The Hate U Give

Writer: Audrey Wells

Director: George Tillman Jr.

Possibly the most important book written in the 21st century thus far is Ibram X. Kendi’s colossal Stamped from the Beginning, a history of racist ideas in America. Over 600 brutal and unrelenting pages, Kendi carefully demonstrates how the systemic racism of modern American society was formed. Kendi goes into detail about the phenomenon of black people literally making themselves whiter, by bleaching their skin or straightening their hair. This schizophrenic and tragic behaviour permeates throughout The Hate U Give and in particular the protagonist Starr, who finds herself split between worlds inhabited by either white people or black.

The Hate U Give is adapted from a 2017 novel by Angie Thomas and is directed by George Tillman Jr., who also helmed Biggie biopic, Notorious. The film follows a few weeks in the life of Starr Carter, played by Amandla Stenberg in a career-making performance, after she witnesses her best friend Khalil murdered by a police officer. The opening scene is devastating in its intimate brutality. It sees Starr’s father, the imperious Russell Hornsby as Maverick Carter, giving his three children the ‘talk.’ This is not the ‘birds and the bees’ talk you might expect, but rather he goes into detail about how to react when interacting with a police officer, in order minimize the risk of harm. His children are ten, nine and one. It’s a damning indictment of any society that a parent should feel this necessary. And this idea is a continuous theme of the film, that a black person’s interaction with the state is different than that of other races. An unexpected knock at the door is greeted with fear rather than curiosity.  

Starr and her older brother Seven attend a private, predominately white school, away from the family’s community in Garden Heights. Here Starr is forced to avoid acting too ‘black’ in order to escape unwanted attention, as she succinctly puts it; ‘when white kids use slang, it’s cool. When black kids do it, it’s ghetto.’ Following the shooting of friend, Starr becomes the key witness in a grand jury case and is faced with fallout from the exposure of TV interview, after bravely calling out the role of drug kingpin King Lord in Khalil’s death. Tillman Jr.’s direction is very muted, he allows Audrey Wells’ script to exist without any whiff of flourish, which allows the never-ending brutality in which the state treats Starr’s family to be viewed unvarnished.

It is not possible to overstate how extraordinary Stenberg’s performance is. The emotional honesty, the anger, the desire for justice; they all exist within the confines of her craft. The year may only be five weeks old, but we quite possibly have already seen the leading performance of the year.

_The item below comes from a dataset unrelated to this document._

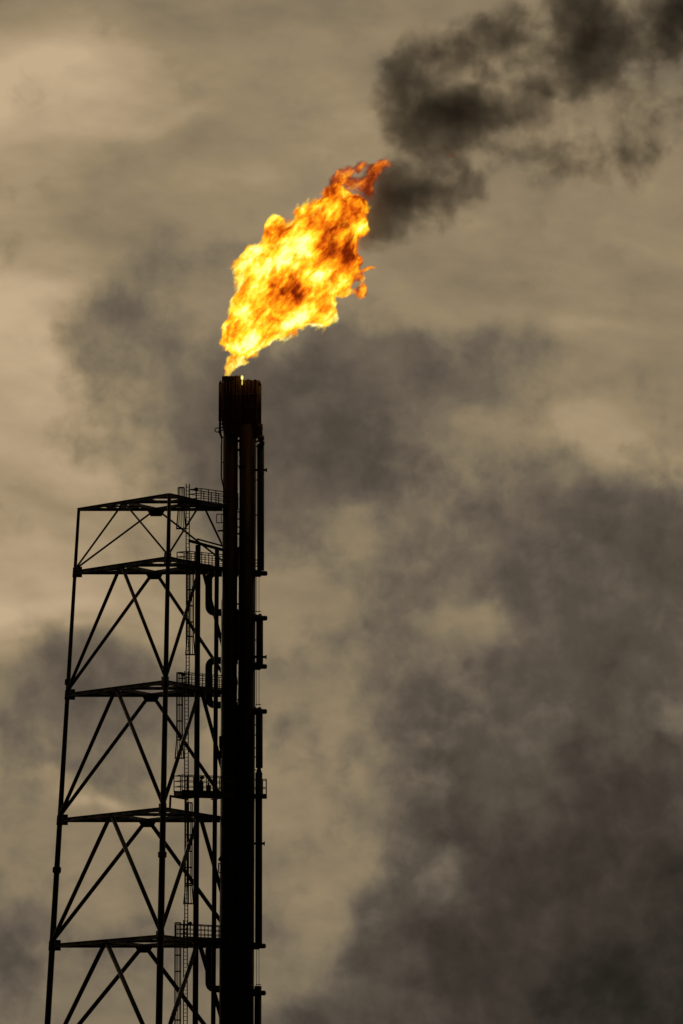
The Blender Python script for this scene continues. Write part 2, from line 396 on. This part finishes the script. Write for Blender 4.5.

The Hate U Give is about how a family responds to a tragedy, and how this response becomes enmeshed with that of the wider community. After the inevitable failing of the police shooter to be held accountable, the Garden Heights community erupts into an understandably rage-fuelled protest. Wells’ script outlines how depressingly predictable the response society has to such tragedy is. How protests and riots and speeches and biased news coverage never serve to make any discernible difference. Both sides are seemingly trapped in an endless conveyor belt, in which actions have already been decided long ago.

This is a powerful piece of work, one which induces rage and sadness in equal measure. The film is an unashamed, unequivocal call to arms. The story may centre around Starr and her family but the film’s ultimate aim is to energise people into action. And Tillman Jr. and Wells make clear what real engagement is, actively helping the black community in their struggle and not the consumerist protests held at Starr’s school. The film is not without fault, there is some hideously clunky expositional dialogue and an over-use of voiceover. But as a film that documents black experience in unceasing, often traumatic but ultimately hopeful fashion, it is an astounding achievement.